Davidee Kavik, soapstone carver on holiday on Tukarak Island

Belcher Islands sit well below the Arctic Circle at 56oN (latitude), and yet the landscape is typically Arctic. The northern Canada tree-line is located south of Hudson Bay, such that the Islands have a typical Arctic flora (especially wild flowers), and no trees – so much for my earlier, wistful image of the place.

The weather alternated between gorgeous, with light winds and clear skies, and abysmal. On more than one occasion we returned to camp from a day’s work to find tents down and sleeping bags soaked.  High winds also prevented longer excursions with the boats, unless we were riding through sheltered channels and inlets.  With the boats, there was always one eye kept on the weather.

During the first couple of weeks in 1976, Bill Morris (Geological Survey of Canada) had joined us to sample rocks for geophysical measurements (looking for ancient magnetic poles). The day he was to leave base camp (and fly out of Sanikiluaq) was particularly inclement. He insisted on attempting the trip, but instead of using our inflatable boats, I decided to rent one of the larger, sturdier, Inuit canoes with twin outboard motors (I was the only one with boating experience).

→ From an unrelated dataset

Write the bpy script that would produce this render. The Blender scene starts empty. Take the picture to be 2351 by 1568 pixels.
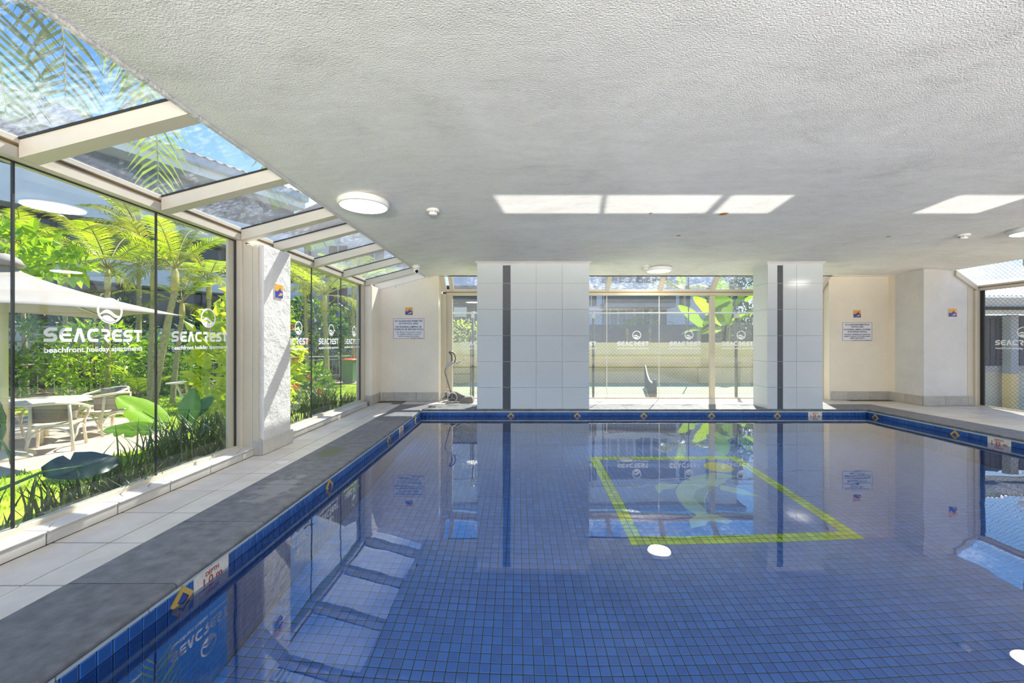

We ventured out of the sheltered inlet, into the maelstrom – at least that’s what it looked like from the perspective of our small craft. I doubt we got any further than 50m from the inlet entrance; a lull in the waves, a quick decision to about-face, a beeline back to calmer waters, and the colour returned to the faces of my two passengers.

“Guess I’m going to miss my flight”. We all new he probably would have missed it, even if we had continued. Back to base camp to drain what was left of a bottle of scotch, and cogitate on an earlier field season on a warm New Zealand Pacific coast.